Il padre di Sarmad quando conosce quello che hanno fatto suo fratello e padre di Maryam insieme al figlio Sarmad, parte subito per Afghanistan. Nessuno nel villaggio può fermarlo perché essendo padre dello sposo, può portare con se la nuora. Anche Sarmad decide di tornare in Pakistan insieme al padre e a Maryam. Essendo cittadina inglese, nessuno può fermare Maryam da lasciare il Pakistan, ma è in cinta e Maulana Tahiri chiede al tribunale che le sia vietato lasciare il paese in quanto il futuro bimbo appartiene al padre.
Al tribunale la testimonianza di un altro prete islamico, Maulana Wali (Naseeruddin Shah) è importante. Lui spiega che secondo il Corano, il matrimonio forzato non è valido e in ogni caso, Maryam non è musulmana per cui non si possono applicare le leggi musulmane per lei. Lui spiega anche che i divieti fondamentalisti contro la musica sono sbagliati in quanto uno dei santi musulmani Dawood era in musicista. Maryam è libera di tornare a Londra e Sarmad chiede scusa a Maryam e al padre per essersi lasciato influenzare da fondamentalisti.
Mansoor quando viene rilasciato dalla polizia americana per mancanza di prove, è un uomo distrutto, non riesce a stare in piedi e ha avuto danni cerebrali. Lui chiede di tornare in Pakistan. Sarmad pentito, suona la musica per il suo fratello, sperando che un giorno tornerà ad essere come era prima.
Commenti: E’ il secondo film pakistano che ho visto. Qualche anno fa avevo visto anche Khamosh Pani (Acque silenziose) che mi era piaciuto molto. In generale, il Lollywood (cinema di Lahore) è vista come una copia pallida del cinema di Bollywood ma ogni tanto vi sono registi indipendenti coraggiosi che riescono a sorprendere.
Non penso che sia facile per un regista Pakistano di parlare contro il fondamentalismo islamico. Dall’altra parte, il film ragiona anche sugli eccessi americani e occidentali, ed i rischi quando non si rispettano i diritti civili e umani delle persone, e per lottare contro il terrorismo, si sovvertono le leggi e la giustizia.
Il fatto che il film cerchi di mostrare Mansoor e i suoi genitori come bravi musulmani (persone che non bevono alcolici, che pregano, ecc.) anche se amano la musica e portano vestiti occidentali, mi ha colpito molto.
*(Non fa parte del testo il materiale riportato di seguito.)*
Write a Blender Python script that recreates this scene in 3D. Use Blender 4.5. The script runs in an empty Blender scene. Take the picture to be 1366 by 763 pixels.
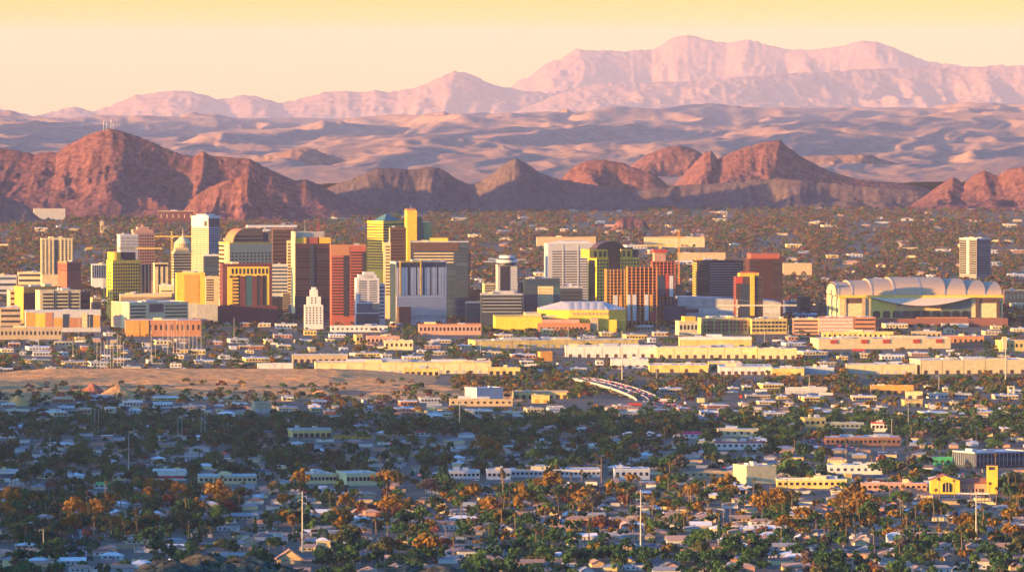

Anche le discussioni conclusive al tribunale, dove tutto viene dibattuto in termini di lecito e illecito secondo il Corano, mi ha fatto pensare un po’.
Personalmente penso che nessun libro sacro può e deve dettare come dobbiamo viverci, se ciò è contro i diritti umani e la dignità delle persone secondo le concezioni sociali odierne. Dover ragionare tutto in termini di quello che dice o non dice il Corano mi sembra eccessivo. Ma questa è più una critica verso come si lascia che la religione determini tutto e non un problema del film. Si possono usare le stesse critiche anche verso altre religioni quando chiedono che le decisioni siano prese sulla base di quello che dice la Bibbia o il Bhagvad Gita o Il Torah.
Comunque il film cerca di mostrare che l’islam è una religione ragionevole e che i musulmani moderati si trovano in difficoltà più complesse. Nonostante qualche limite, il film fa riflettere e ci aiuta a capire i dilemmi per il mondo musulmano. Gli attori sono tutti bravi, il film è stato fotografato molto abilmente e la musica è bella.